## Exercise requirements
The entries below should be transcribed in their entirety, exactly as written.

## Extracted records
** Begin **
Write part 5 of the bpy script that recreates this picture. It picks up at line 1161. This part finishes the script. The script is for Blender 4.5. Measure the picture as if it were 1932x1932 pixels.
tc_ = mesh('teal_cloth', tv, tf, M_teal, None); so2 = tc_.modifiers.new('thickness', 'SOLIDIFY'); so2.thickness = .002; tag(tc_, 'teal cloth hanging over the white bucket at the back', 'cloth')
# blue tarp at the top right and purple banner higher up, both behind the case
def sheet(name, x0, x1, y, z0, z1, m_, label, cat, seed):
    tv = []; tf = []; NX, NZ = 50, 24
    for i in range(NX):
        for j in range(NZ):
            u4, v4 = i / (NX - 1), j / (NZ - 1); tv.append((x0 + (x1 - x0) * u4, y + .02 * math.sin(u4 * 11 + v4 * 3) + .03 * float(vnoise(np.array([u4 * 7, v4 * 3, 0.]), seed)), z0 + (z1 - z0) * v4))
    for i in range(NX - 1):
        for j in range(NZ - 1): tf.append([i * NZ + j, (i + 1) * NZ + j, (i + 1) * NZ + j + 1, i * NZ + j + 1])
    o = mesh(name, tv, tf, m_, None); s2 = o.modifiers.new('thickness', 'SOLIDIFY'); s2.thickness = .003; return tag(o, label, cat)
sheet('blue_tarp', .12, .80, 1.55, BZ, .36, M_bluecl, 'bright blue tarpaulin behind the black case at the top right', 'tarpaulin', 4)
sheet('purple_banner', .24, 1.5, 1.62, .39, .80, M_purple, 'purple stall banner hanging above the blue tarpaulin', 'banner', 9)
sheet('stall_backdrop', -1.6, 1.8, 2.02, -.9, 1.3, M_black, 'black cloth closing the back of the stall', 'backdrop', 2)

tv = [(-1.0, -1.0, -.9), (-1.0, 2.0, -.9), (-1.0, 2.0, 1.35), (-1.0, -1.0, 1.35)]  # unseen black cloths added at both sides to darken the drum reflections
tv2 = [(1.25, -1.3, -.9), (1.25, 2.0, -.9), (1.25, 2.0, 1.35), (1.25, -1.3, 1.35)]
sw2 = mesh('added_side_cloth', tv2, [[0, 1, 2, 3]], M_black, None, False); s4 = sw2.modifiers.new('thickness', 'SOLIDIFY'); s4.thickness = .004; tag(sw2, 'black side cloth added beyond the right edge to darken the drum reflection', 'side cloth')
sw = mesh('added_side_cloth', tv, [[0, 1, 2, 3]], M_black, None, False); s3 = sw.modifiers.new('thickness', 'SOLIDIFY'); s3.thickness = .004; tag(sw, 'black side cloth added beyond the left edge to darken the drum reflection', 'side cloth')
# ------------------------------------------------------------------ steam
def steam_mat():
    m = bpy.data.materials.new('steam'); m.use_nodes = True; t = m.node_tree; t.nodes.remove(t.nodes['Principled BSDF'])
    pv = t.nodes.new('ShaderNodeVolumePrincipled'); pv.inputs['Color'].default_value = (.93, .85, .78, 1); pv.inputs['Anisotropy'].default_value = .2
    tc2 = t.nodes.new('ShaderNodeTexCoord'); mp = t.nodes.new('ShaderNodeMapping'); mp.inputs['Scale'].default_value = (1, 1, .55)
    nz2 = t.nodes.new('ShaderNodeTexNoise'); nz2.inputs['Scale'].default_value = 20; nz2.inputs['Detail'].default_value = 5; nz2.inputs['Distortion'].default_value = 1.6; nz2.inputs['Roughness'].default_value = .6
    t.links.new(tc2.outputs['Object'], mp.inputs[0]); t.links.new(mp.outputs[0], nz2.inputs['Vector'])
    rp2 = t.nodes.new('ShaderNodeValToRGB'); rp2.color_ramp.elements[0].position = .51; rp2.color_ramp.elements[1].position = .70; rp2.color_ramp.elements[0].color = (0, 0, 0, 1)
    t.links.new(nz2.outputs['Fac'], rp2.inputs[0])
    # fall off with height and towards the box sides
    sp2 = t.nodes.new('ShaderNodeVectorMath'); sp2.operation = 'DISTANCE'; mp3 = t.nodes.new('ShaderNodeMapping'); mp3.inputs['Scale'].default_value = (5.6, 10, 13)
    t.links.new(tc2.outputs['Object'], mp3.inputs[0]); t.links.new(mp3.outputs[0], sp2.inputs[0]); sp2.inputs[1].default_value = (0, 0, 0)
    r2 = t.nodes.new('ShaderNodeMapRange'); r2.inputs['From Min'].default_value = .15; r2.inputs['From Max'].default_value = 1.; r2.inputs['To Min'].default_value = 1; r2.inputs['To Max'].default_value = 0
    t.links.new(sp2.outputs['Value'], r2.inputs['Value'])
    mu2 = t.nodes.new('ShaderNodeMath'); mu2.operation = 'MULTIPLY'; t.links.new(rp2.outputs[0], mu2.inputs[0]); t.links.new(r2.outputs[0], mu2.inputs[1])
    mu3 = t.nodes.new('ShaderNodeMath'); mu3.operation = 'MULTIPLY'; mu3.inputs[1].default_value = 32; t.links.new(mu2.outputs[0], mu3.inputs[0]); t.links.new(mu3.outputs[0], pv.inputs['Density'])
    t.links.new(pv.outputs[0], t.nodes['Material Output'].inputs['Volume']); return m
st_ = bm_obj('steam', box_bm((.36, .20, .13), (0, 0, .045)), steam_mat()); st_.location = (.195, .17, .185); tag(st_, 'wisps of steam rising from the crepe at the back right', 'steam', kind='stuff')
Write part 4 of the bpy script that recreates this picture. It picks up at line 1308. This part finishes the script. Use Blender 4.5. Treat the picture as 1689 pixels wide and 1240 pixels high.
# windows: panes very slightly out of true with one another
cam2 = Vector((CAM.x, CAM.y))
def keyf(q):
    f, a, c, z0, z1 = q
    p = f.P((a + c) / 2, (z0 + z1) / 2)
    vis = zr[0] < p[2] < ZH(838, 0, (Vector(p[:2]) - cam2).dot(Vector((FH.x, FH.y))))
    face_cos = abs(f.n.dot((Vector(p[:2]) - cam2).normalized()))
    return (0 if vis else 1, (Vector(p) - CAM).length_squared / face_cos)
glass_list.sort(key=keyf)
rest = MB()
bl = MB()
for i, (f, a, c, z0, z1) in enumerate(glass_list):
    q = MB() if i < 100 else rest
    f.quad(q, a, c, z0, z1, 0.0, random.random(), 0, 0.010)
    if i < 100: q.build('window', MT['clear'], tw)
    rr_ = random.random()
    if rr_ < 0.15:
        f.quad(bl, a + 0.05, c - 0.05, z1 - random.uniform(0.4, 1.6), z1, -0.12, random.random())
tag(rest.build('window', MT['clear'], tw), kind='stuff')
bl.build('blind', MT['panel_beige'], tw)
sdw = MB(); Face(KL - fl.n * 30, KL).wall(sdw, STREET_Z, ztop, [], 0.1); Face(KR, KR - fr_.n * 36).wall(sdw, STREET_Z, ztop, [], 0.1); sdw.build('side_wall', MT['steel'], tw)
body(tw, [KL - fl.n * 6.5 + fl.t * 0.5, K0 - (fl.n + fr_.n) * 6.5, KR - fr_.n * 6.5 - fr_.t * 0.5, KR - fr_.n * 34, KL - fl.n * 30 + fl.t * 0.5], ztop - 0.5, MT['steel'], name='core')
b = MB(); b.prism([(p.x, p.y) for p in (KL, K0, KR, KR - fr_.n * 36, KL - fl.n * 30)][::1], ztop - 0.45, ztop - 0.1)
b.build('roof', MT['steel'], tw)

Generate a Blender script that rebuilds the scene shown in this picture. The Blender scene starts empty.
** End **
## Task response
Write part 5 of the bpy script that recreates this picture. It picks up at line 1161. This part finishes the script. The script is for Blender 4.5. Measure the picture as if it were 1932x1932 pixels.
tc_ = mesh('teal_cloth', tv, tf, M_teal, None); so2 = tc_.modifiers.new('thickness', 'SOLIDIFY'); so2.thickness = .002; tag(tc_, 'teal cloth hanging over the white bucket at the back', 'cloth')
# blue tarp at the top right and purple banner higher up, both behind the case
def sheet(name, x0, x1, y, z0, z1, m_, label, cat, seed):
    tv = []; tf = []; NX, NZ = 50, 24
    for i in range(NX):
        for j in range(NZ):
            u4, v4 = i / (NX - 1), j / (NZ - 1); tv.append((x0 + (x1 - x0) * u4, y + .02 * math.sin(u4 * 11 + v4 * 3) + .03 * float(vnoise(np.array([u4 * 7, v4 * 3, 0.]), seed)), z0 + (z1 - z0) * v4))
    for i in range(NX - 1):
        for j in range(NZ - 1): tf.append([i * NZ + j, (i + 1) * NZ + j, (i + 1) * NZ + j + 1, i * NZ + j + 1])
    o = mesh(name, tv, tf, m_, None); s2 = o.modifiers.new('thickness', 'SOLIDIFY'); s2.thickness = .003; return tag(o, label, cat)
sheet('blue_tarp', .12, .80, 1.55, BZ, .36, M_bluecl, 'bright blue tarpaulin behind the black case at the top right', 'tarpaulin', 4)
sheet('purple_banner', .24, 1.5, 1.62, .39, .80, M_purple, 'purple stall banner hanging above the blue tarpaulin', 'banner', 9)
sheet('stall_backdrop', -1.6, 1.8, 2.02, -.9, 1.3, M_black, 'black cloth closing the back of the stall', 'backdrop', 2)

tv = [(-1.0, -1.0, -.9), (-1.0, 2.0, -.9), (-1.0, 2.0, 1.35), (-1.0, -1.0, 1.35)]  # unseen black cloths added at both sides to darken the drum reflections
tv2 = [(1.25, -1.3, -.9), (1.25, 2.0, -.9), (1.25, 2.0, 1.35), (1.25, -1.3, 1.35)]
sw2 = mesh('added_side_cloth', tv2, [[0, 1, 2, 3]], M_black, None, False); s4 = sw2.modifiers.new('thickness', 'SOLIDIFY'); s4.thickness = .004; tag(sw2, 'black side cloth added beyond the right edge to darken the drum reflection', 'side cloth')
sw = mesh('added_side_cloth', tv, [[0, 1, 2, 3]], M_black, None, False); s3 = sw.modifiers.new('thickness', 'SOLIDIFY'); s3.thickness = .004; tag(sw, 'black side cloth added beyond the left edge to darken the drum reflection', 'side cloth')
# ------------------------------------------------------------------ steam
def steam_mat():
    m = bpy.data.materials.new('steam'); m.use_nodes = True; t = m.node_tree; t.nodes.remove(t.nodes['Principled BSDF'])
    pv = t.nodes.new('ShaderNodeVolumePrincipled'); pv.inputs['Color'].default_value = (.93, .85, .78, 1); pv.inputs['Anisotropy'].default_value = .2
    tc2 = t.nodes.new('ShaderNodeTexCoord'); mp = t.nodes.new('ShaderNodeMapping'); mp.inputs['Scale'].default_value = (1, 1, .55)
    nz2 = t.nodes.new('ShaderNodeTexNoise'); nz2.inputs['Scale'].default_value = 20; nz2.inputs['Detail'].default_value = 5; nz2.inputs['Distortion'].default_value = 1.6; nz2.inputs['Roughness'].default_value = .6
    t.links.new(tc2.outputs['Object'], mp.inputs[0]); t.links.new(mp.outputs[0], nz2.inputs['Vector'])
    rp2 = t.nodes.new('ShaderNodeValToRGB'); rp2.color_ramp.elements[0].position = .51; rp2.color_ramp.elements[1].position = .70; rp2.color_ramp.elements[0].color = (0, 0, 0, 1)
    t.links.new(nz2.outputs['Fac'], rp2.inputs[0])
    # fall off with height and towards the box sides
    sp2 = t.nodes.new('ShaderNodeVectorMath'); sp2.operation = 'DISTANCE'; mp3 = t.nodes.new('ShaderNodeMapping'); mp3.inputs['Scale'].default_value = (5.6, 10, 13)
    t.links.new(tc2.outputs['Object'], mp3.inputs[0]); t.links.new(mp3.outputs[0], sp2.inputs[0]); sp2.inputs[1].default_value = (0, 0, 0)
    r2 = t.nodes.new('ShaderNodeMapRange'); r2.inputs['From Min'].default_value = .15; r2.inputs['From Max'].default_value = 1.; r2.inputs['To Min'].default_value = 1; r2.inputs['To Max'].default_value = 0
    t.links.new(sp2.outputs['Value'], r2.inputs['Value'])
    mu2 = t.nodes.new('ShaderNodeMath'); mu2.operation = 'MULTIPLY'; t.links.new(rp2.outputs[0], mu2.inputs[0]); t.links.new(r2.outputs[0], mu2.inputs[1])
    mu3 = t.nodes.new('ShaderNodeMath'); mu3.operation = 'MULTIPLY'; mu3.inputs[1].default_value = 32; t.links.new(mu2.outputs[0], mu3.inputs[0]); t.links.new(mu3.outputs[0], pv.inputs['Density'])
    t.links.new(pv.outputs[0], t.nodes['Material Output'].inputs['Volume']); return m
st_ = bm_obj('steam', box_bm((.36, .20, .13), (0, 0, .045)), steam_mat()); st_.location = (.195, .17, .185); tag(st_, 'wisps of steam rising from the crepe at the back right', 'steam', kind='stuff')
Write part 4 of the bpy script that recreates this picture. It picks up at line 1308. This part finishes the script. Use Blender 4.5. Treat the picture as 1689 pixels wide and 1240 pixels high.
# windows: panes very slightly out of true with one another
cam2 = Vector((CAM.x, CAM.y))
def keyf(q):
    f, a, c, z0, z1 = q
    p = f.P((a + c) / 2, (z0 + z1) / 2)
    vis = zr[0] < p[2] < ZH(838, 0, (Vector(p[:2]) - cam2).dot(Vector((FH.x, FH.y))))
    face_cos = abs(f.n.dot((Vector(p[:2]) - cam2).normalized()))
    return (0 if vis else 1, (Vector(p) - CAM).length_squared / face_cos)
glass_list.sort(key=keyf)
rest = MB()
bl = MB()
for i, (f, a, c, z0, z1) in enumerate(glass_list):
    q = MB() if i < 100 else rest
    f.quad(q, a, c, z0, z1, 0.0, random.random(), 0, 0.010)
    if i < 100: q.build('window', MT['clear'], tw)
    rr_ = random.random()
    if rr_ < 0.15:
        f.quad(bl, a + 0.05, c - 0.05, z1 - random.uniform(0.4, 1.6), z1, -0.12, random.random())
tag(rest.build('window', MT['clear'], tw), kind='stuff')
bl.build('blind', MT['panel_beige'], tw)
sdw = MB(); Face(KL - fl.n * 30, KL).wall(sdw, STREET_Z, ztop, [], 0.1); Face(KR, KR - fr_.n * 36).wall(sdw, STREET_Z, ztop, [], 0.1); sdw.build('side_wall', MT['steel'], tw)
body(tw, [KL - fl.n * 6.5 + fl.t * 0.5, K0 - (fl.n + fr_.n) * 6.5, KR - fr_.n * 6.5 - fr_.t * 0.5, KR - fr_.n * 34, KL - fl.n * 30 + fl.t * 0.5], ztop - 0.5, MT['steel'], name='core')
b = MB(); b.prism([(p.x, p.y) for p in (KL, K0, KR, KR - fr_.n * 36, KL - fl.n * 30)][::1], ztop - 0.45, ztop - 0.1)
b.build('roof', MT['steel'], tw)

Generate a Blender script that rebuilds the scene shown in this picture. The Blender scene starts empty.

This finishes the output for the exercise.